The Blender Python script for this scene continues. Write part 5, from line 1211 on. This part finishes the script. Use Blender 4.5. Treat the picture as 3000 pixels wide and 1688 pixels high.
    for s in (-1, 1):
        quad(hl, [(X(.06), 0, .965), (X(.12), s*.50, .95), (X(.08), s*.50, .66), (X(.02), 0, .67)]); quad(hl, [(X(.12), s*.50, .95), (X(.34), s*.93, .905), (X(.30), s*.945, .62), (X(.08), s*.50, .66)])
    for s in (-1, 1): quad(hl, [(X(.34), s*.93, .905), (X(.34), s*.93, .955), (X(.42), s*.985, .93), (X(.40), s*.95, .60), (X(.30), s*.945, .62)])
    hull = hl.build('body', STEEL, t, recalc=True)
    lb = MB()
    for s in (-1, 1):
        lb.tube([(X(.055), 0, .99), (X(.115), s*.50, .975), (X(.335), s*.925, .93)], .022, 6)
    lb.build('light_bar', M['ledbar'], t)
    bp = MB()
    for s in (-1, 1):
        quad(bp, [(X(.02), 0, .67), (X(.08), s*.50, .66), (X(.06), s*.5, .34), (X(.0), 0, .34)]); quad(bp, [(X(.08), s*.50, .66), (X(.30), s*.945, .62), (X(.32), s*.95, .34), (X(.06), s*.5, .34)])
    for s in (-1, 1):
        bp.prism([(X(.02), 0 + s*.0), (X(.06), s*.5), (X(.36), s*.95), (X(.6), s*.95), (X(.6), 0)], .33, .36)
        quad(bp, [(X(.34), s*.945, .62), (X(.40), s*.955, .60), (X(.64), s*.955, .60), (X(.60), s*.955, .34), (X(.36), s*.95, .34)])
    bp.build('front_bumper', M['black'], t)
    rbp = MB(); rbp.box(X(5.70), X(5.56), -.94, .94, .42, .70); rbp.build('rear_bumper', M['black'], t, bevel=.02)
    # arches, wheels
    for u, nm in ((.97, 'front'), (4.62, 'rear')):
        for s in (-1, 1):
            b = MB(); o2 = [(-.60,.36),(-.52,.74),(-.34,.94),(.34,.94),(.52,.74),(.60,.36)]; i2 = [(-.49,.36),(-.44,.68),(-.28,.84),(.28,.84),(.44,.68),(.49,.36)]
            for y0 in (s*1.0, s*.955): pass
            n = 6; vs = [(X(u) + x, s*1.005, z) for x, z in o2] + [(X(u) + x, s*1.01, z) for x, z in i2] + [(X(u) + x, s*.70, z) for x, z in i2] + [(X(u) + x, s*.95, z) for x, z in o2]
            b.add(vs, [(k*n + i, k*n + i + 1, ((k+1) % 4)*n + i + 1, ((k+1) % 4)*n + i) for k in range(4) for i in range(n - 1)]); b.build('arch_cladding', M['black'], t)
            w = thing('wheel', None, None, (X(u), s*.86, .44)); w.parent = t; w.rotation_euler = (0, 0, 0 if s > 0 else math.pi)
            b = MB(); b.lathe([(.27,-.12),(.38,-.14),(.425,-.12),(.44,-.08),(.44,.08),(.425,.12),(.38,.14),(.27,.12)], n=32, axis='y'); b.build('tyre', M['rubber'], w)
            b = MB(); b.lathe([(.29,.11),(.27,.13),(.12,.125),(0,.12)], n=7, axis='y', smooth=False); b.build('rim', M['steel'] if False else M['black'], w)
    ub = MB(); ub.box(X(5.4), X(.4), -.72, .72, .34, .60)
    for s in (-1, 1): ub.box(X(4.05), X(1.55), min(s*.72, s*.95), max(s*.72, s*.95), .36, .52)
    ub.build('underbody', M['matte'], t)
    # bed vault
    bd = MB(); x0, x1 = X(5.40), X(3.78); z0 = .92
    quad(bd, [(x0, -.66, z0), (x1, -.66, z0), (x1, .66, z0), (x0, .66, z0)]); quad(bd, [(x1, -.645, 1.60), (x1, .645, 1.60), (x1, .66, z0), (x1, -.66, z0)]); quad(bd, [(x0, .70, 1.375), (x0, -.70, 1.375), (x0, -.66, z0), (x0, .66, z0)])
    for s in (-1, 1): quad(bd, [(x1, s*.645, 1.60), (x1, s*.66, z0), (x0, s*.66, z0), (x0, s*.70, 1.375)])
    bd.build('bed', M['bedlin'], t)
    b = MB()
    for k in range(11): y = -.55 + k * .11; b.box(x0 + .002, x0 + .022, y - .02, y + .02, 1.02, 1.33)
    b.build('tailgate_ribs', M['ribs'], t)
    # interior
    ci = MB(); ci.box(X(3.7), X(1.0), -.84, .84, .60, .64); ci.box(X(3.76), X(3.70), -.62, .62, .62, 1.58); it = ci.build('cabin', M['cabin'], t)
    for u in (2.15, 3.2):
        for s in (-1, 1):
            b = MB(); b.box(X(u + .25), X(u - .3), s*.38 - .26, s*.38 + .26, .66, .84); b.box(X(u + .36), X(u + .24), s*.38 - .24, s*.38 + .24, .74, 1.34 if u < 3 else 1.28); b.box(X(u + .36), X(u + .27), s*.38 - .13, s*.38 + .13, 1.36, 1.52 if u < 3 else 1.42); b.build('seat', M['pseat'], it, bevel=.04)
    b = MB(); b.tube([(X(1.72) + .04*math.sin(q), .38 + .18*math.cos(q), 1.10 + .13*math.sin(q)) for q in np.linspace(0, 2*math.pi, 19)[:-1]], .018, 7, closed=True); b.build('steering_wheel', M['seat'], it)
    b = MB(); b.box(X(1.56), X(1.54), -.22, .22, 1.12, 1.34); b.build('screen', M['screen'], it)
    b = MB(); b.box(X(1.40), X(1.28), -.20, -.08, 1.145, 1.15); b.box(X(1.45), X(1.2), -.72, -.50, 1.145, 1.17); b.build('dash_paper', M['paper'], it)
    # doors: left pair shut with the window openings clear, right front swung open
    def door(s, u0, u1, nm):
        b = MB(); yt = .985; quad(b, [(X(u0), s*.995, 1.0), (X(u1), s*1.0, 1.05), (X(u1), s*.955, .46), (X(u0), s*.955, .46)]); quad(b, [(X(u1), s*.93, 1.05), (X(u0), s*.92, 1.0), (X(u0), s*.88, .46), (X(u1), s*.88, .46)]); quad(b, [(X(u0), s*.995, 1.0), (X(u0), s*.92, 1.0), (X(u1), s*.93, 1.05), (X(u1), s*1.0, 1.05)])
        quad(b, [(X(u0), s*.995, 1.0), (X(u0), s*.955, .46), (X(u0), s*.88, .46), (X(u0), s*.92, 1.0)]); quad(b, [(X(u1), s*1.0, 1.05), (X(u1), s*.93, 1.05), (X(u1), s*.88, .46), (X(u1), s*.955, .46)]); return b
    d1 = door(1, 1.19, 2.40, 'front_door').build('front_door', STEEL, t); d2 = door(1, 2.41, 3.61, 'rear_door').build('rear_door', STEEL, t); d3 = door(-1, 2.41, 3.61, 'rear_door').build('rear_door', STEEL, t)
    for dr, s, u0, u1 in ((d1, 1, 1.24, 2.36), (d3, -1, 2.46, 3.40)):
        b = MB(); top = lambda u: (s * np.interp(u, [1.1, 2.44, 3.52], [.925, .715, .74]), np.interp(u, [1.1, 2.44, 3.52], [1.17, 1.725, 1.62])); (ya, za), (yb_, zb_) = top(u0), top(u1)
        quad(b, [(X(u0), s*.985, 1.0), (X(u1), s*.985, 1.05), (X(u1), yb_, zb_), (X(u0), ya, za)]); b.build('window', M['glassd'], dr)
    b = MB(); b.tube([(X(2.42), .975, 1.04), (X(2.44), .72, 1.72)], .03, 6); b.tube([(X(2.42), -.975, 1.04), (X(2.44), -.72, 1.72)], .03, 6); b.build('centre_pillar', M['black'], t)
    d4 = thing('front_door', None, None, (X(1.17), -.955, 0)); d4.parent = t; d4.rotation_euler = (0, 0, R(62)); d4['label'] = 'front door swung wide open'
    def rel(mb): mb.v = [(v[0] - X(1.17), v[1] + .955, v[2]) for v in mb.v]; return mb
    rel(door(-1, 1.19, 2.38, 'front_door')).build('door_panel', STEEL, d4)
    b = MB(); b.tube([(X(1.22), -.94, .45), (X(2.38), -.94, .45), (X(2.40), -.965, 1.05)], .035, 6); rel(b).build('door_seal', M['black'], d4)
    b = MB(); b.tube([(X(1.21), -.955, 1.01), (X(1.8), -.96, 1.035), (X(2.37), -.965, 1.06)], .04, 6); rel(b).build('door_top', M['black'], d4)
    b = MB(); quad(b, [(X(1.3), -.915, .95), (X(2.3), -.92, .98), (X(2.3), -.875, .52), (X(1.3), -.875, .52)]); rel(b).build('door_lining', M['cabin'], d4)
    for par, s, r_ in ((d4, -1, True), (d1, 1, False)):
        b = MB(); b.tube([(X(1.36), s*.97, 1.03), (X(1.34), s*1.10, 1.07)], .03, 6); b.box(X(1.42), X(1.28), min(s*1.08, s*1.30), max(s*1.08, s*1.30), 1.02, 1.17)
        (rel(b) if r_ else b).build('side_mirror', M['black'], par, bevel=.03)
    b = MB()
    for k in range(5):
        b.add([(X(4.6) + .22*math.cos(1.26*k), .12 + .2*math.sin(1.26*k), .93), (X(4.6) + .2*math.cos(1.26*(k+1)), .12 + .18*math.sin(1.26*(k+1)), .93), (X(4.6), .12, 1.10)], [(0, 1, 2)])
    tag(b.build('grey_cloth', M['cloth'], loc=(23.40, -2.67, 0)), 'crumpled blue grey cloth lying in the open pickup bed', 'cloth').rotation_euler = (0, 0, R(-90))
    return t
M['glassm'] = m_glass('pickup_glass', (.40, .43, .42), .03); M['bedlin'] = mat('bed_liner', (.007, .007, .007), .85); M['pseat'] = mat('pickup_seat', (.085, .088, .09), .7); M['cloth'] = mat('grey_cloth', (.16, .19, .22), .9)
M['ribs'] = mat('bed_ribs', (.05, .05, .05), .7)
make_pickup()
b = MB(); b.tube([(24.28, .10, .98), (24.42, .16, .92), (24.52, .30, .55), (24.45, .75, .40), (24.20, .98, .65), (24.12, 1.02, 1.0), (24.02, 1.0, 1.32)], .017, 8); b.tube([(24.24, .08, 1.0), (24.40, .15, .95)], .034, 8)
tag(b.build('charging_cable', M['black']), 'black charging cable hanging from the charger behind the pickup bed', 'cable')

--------

THE PROBLEM ->
Search the material above for "from". Pull out each line where it shows up.

FULL OUTPUT ->
The Blender Python script for this scene continues. Write part 5, from line 1211 on. This part finishes the script. Use Blender 4.5. Treat the picture as 3000 pixels wide and 1688 pixels high.
tag(b.build('charging_cable', M['black']), 'black charging cable hanging from the charger behind the pickup bed', 'cable')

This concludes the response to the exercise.